Car l’homme est hors du commun : profondément accueillant et humain, il explique avec passion son engagement contre le colonialisme et son combat contre toutes les censures. Pour lui, » le cinéma est un moyen de répondre à des gens disant des choses fausses par des choses que l’on estime plus justes ! » Son premier film sera Afrique 50, le premier film anticolonialiste français. Vautier a 21 ans. Découvrant l’exploitation des Noirs dans la colonie, il ne mâche pas ses mots et ne filme pas ce qu’il faut. On veut l’expulser. Il disparaît donc de Bamako avec un petit matériel 16 mm et se rend en Côte d’Ivoire où le journal annonçait des émeutes. La grève de l’impôt orchestrée par Houphouët-Boigny et le RDA y était durement réprimée : Vautier suivra une de ces colonnes punitives qui détruisaient les villages et tuaient hommes, femmes et enfants. A Abidjan, la police cherche à voler les pellicules tournées dans sa chambre, prêtée par Houphoët-Boigny. Vautier jette le policier par la fenêtre et se réfugie en Gold Coast (l’actuel Ghana) où il est hébergé par N’Kwamé N’Krumah. Rentré à Bobo-Dioulasso, il est arrêté par la police coloniale mais libéré par une manifestation de masse qui envahit les locaux du commissariat. Il est alors caché dans un case des morts d’un village dogon, une de ces cases où se retirent les vieux qui choisissent l’heure de leur mort. Il rejoint Bamako sous un chargement de légumes et y est accueilli par Modibo Keïta qui le cache dans le quartier des femmes de sa concession. Il rejoindra Dakar avec la complicité du chauffeur d’un administrateur des colonies qui y revient à vide, mais avec Vautier à qui il a fait endosser l’uniforme de son patron ! Sur place, il est pris en charge par Gabriel d’Arboussier qui le place chez des amis dans un quartier populaire.
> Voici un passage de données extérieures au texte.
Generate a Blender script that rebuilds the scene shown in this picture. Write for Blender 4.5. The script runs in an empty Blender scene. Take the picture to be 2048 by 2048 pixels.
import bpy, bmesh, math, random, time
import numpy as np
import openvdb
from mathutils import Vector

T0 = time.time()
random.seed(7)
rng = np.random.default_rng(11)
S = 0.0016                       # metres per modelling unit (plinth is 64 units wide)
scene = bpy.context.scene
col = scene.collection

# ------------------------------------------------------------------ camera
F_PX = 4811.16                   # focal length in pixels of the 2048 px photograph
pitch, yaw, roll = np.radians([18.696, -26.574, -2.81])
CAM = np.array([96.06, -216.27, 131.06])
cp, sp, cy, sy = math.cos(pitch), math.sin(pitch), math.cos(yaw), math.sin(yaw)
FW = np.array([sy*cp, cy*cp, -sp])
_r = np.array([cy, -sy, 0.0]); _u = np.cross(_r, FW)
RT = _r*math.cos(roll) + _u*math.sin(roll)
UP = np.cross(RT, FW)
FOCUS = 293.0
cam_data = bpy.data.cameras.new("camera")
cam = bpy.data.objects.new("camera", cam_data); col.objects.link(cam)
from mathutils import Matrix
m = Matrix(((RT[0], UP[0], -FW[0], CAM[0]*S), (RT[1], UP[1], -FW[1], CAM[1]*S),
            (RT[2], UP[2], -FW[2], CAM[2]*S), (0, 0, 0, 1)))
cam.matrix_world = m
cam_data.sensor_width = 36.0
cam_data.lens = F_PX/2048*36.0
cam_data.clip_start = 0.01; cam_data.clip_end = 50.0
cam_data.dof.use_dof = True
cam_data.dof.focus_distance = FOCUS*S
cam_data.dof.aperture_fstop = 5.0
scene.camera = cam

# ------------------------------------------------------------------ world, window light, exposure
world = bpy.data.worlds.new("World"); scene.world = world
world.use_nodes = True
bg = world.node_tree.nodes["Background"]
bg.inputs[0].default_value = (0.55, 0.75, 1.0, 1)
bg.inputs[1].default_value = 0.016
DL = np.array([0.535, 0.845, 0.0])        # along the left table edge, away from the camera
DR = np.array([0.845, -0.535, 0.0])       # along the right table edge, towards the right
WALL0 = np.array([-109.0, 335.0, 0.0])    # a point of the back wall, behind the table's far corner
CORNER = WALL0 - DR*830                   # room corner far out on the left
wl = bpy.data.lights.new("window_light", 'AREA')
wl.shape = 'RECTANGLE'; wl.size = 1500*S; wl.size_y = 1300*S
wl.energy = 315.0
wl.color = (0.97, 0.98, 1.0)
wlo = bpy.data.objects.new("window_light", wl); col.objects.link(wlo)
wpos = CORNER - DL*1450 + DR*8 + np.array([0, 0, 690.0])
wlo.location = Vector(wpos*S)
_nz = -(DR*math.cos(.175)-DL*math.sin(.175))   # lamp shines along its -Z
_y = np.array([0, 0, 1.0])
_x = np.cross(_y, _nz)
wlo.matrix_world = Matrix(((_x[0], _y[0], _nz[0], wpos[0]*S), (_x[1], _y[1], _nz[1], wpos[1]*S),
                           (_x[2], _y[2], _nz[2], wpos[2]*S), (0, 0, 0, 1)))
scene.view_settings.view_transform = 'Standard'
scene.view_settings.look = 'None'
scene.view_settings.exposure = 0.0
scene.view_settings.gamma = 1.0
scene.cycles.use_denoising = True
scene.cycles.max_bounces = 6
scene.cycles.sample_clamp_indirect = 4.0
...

Les quartiers étant ratissés pour le trouver, on le déplace… en le faisant mourir ! Il passera ainsi trois soirs de suite d’un quartier à un autre allongé sur une civière, recouvert d’un drap blanc et suivi par les cris des pleureuses ! Pour finalement réussir à regagner la France. » Si j’avais adopté pour faire ce film la voie de la dissimulation, de l’hypocrisie, est-ce que cette chaîne d’amitié et de complicité aurait existé ? » demande Vautier, concluant : » La censure aime l’ombre ; dès que l’on essaie de faire son travail au grand jour, on la met dans une situation difficile. »
Mais l’aventure n’est pas finie : Vautier ne sauvera son film des policiers qui viennent saisir le film au laboratoire que grâce à la solidarité des techniciens qui ont l’idée d’accrocher les bobines africaines au bout de bobines de films pornographiques ! Lesquels étaient interdits mais la direction du labo versait un bakchich aux policiers chargés de contrôler… Quand finalement Vautier livre très fier son film à la Ligue de l’Enseignement, la police le saisit. Vautier va protester au ministère de l’Intérieur où il est cueilli par deux inspecteurs qui lui projettent les bobines en lui demandant de signer la paternité des images. Après la pause de midi, il revient avec un sac bourré de bobines vides et arrive à substituer 21 bobines sur 60, qu’il montera cette fois dans la plus grande discrétion. L’orchestre de Keita Fodéba en fera la musique et le film sera diffusé clandestinement par les mouvements de jeunesse. Clandestinement car il est interdit en vertu du décret promulgué en 1934 par Laval (ministre des Colonies, fusillé en 1946 pour collaboration), et appliqué par le secrétaire d’Etat à la France d’Outre-mer, François Mitterrand…
Sur le film, Paulin Soumanou Vieyra écrira dans Présence Africaine » qu’il met l’accent sur la solidarité des exploités « , ajoutant : » le film est implacable dans sa démonstration « . Ironie de l’Histoire, en 1990, le ministre des Affaires étrangères français achète à Vautier les droits du film pour le diffuser dans le réseau des Ambassades de France car » il est politiquement important aujourd’hui de montrer dans les pays africains qu’un sentiment anticolonialiste existait en France dès l’immédiat après-guerre » !
Vautier, aujourd’hui âgé de 70 ans, n’a jamais cessé son engagement : en 1956, il tourne Les Anneaux d’or en Tunisie, première apparition de Claudia Cardinale à l’écran et considéré comme » le premier film tunisien » puis en 1957-58 Algérie en flammes pour le FLN dans le maquis algérien, ce qui lui vaut d’être recherché en France, considéré comme mort et tenu au secret dans une prison du GPRA en Tunisie durant 25 mois. Il sera ensuite conseiller à la SATPEC à Tunis, directeur du Centre audiovisuel d’Alger et secrétaire général des cinémas populaires (ciné pops) d’Algérie. Il formera les premiers cinéastes algériens au maniement de la caméra et poursuivra de film en film son uvre de résistance. Et c’est en faisant une grève de la faim de 31 jours en 1973 qu’il obtiendra la suppression officielle de la censure politique en France !
Canal + lui a consacré en 1997 un documentaire, Vautier l’indomptable, tandis que la télévision algérienne diffuse actuellement Vautier, l’homme de paix. Son parcours sans compromis démontre avec brio que ces deux mots ne se contredisent pas.